Sin embargo, regresó. No fue una etapa brillante y, lo peor, tuvo un final abrupto: en 2007 fue acusada de dopaje, pues un análisis realizado durante el torneo de Wimbledon arrojó positivo por cocaína. Siempre negó que fuera cierto, pero la presión del ambiente la obligó a dar un paso al costado. Uno que parecía definitivo. Parecía, pero no lo fue.
En efecto, tras seis años alejada del circuito profesional, en 2013 regresó de nuevo. “Mi espíritu competitivo está aún muy vivo y me encanta estar en la pista”, dijo. Más relajada, con la sonrisa de siempre, madura y tranquila, volvió a la cima tras ganar 13 coronas en dobles y 7 en mixtos. También fue medallista de plata en los Juegos Olímpicos, a los 36 años.

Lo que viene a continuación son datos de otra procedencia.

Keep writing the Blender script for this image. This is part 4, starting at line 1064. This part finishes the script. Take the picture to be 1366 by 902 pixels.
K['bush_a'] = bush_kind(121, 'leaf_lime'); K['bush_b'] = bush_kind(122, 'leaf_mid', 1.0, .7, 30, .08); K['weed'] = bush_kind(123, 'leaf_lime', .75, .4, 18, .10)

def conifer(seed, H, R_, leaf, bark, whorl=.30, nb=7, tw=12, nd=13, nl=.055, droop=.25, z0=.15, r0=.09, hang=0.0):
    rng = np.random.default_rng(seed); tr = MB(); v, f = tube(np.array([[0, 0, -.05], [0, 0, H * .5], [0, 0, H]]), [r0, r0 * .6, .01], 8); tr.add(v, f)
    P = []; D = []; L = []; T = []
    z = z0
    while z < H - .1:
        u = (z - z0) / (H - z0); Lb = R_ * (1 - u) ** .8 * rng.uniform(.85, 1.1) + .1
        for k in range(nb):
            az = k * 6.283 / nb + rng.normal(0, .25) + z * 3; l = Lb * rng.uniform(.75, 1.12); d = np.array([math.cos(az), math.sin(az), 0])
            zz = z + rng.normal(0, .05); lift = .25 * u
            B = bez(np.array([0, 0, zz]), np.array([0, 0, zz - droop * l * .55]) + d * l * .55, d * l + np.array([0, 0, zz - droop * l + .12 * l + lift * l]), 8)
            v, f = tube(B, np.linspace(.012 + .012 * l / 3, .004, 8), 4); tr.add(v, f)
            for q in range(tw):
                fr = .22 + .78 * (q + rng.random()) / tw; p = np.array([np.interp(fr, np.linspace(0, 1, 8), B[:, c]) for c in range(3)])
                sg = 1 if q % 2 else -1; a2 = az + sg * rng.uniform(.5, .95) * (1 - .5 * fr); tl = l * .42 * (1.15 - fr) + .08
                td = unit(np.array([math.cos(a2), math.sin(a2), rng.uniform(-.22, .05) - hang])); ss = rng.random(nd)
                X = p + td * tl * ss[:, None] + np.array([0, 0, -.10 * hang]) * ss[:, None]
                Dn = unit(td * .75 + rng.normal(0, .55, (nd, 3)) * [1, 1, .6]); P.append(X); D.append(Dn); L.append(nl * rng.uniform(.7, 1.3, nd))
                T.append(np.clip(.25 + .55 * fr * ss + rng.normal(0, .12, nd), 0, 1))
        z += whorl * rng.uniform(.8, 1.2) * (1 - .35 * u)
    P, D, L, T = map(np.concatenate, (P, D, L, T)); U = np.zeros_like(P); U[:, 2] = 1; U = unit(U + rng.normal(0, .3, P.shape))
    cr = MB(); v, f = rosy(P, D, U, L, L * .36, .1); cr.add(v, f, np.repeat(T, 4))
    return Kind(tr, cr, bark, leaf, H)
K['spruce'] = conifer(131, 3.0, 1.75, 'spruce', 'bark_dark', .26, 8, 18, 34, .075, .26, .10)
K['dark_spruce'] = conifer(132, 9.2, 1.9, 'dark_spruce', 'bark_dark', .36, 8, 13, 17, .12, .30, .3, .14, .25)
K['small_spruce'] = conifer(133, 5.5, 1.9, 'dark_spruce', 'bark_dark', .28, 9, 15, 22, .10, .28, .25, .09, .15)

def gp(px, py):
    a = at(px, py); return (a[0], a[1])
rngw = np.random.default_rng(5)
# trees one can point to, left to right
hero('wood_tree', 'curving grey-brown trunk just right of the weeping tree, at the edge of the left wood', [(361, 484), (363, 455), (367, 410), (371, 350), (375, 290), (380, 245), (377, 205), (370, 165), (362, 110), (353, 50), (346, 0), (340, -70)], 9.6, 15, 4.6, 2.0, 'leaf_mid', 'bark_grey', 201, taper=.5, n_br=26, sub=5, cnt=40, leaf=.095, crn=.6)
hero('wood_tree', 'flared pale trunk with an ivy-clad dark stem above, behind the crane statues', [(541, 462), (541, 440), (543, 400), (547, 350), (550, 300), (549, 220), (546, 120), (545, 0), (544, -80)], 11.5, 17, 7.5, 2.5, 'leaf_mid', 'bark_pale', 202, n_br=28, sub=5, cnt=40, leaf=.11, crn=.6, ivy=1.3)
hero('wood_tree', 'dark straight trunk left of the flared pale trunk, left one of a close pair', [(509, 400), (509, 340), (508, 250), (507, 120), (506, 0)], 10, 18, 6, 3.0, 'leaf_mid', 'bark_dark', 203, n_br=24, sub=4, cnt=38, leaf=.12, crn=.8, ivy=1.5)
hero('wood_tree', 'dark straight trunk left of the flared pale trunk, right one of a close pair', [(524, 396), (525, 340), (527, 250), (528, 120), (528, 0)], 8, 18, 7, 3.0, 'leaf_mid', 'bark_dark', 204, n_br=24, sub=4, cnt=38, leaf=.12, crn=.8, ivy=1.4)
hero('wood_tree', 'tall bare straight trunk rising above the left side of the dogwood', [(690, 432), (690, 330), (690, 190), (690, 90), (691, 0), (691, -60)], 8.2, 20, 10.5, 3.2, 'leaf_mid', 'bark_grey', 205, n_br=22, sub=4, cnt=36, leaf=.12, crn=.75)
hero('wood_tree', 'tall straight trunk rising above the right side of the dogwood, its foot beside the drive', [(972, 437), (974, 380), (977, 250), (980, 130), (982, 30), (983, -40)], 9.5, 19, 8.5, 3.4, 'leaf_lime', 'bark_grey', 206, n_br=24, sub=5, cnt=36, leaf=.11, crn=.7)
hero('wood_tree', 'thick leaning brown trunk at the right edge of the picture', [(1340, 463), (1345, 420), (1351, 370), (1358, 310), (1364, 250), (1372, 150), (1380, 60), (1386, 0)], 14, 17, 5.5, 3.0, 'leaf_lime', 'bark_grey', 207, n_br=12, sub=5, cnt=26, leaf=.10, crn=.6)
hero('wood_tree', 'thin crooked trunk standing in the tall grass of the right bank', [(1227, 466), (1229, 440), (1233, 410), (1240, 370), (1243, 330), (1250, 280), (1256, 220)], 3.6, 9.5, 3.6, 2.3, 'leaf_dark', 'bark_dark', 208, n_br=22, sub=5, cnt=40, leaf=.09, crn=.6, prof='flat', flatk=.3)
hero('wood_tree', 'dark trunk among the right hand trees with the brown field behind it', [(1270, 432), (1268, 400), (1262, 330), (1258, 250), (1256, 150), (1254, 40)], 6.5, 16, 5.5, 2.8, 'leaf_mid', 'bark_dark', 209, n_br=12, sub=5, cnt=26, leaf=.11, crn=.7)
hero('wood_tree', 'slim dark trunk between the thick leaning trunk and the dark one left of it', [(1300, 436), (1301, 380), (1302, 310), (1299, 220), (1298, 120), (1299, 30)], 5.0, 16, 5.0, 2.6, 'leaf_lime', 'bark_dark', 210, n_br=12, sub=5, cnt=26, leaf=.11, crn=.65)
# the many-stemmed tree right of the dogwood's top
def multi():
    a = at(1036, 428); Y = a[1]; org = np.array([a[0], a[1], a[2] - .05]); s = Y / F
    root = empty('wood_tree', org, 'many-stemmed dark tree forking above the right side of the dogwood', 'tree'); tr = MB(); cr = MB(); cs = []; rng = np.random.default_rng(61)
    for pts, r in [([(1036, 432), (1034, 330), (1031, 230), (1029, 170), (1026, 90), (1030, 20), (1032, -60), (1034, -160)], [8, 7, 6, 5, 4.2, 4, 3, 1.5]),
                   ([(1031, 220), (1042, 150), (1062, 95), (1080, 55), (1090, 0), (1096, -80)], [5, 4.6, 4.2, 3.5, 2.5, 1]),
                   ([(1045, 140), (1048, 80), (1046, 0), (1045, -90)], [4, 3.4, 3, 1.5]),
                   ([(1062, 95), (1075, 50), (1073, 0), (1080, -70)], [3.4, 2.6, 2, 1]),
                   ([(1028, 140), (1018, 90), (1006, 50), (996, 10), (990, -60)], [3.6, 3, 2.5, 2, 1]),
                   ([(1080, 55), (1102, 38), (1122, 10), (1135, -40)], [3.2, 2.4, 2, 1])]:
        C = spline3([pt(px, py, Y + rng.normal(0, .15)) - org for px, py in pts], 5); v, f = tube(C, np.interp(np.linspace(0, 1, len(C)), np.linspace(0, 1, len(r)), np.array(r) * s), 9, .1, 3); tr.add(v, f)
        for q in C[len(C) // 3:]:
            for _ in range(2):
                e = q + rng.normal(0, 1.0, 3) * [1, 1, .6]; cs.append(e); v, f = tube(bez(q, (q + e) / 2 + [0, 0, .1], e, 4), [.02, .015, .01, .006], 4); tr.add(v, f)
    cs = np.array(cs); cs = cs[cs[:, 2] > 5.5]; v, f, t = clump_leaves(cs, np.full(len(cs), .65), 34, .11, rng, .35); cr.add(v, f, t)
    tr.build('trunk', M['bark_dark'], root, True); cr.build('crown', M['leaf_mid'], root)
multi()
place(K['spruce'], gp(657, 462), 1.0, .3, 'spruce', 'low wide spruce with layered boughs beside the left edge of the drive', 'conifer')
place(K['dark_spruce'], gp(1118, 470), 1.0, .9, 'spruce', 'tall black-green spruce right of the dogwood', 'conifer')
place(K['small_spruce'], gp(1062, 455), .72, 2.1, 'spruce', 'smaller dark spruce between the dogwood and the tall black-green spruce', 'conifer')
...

Sacrificó su niñez y su juventud por el sueño de ser tenista profesional. Escaló hasta la cima e impuso una marca personal, un sello, que la hizo inolvidable. Triunfó, pero el éxito se convirtió en su peor enemigo y estuvo a punto de devorarla. Debió reinventarse, una y otra vez, hasta encontrar una nueva versión que le permitiera ser feliz.
“Siempre formaré parte del tenis, de algún modo estaré conectada. Ahora necesito alejarme un tiempo. Definitivamente, no voy a echar de menos el día a día, levantarme a entrenar. Y luego están todos los viajes, que de ningún modo añoraré. Personal y profesionalmente han sido los años más enriquecedores de mi vida, pero llegó la hora”.
De Martina Hingis aprendí que nada es para siempre: ni el éxito, ni los fracasos. También, que por más alto que hayas llegado siempre estás expuesto al error, y debes saber cómo enfrentarlo. Y entendí que hay que vivir el momento, el día a día, porque la vida es un incesante sube y baja en el que debes estar dispuesto a reinventarse una y otra vez.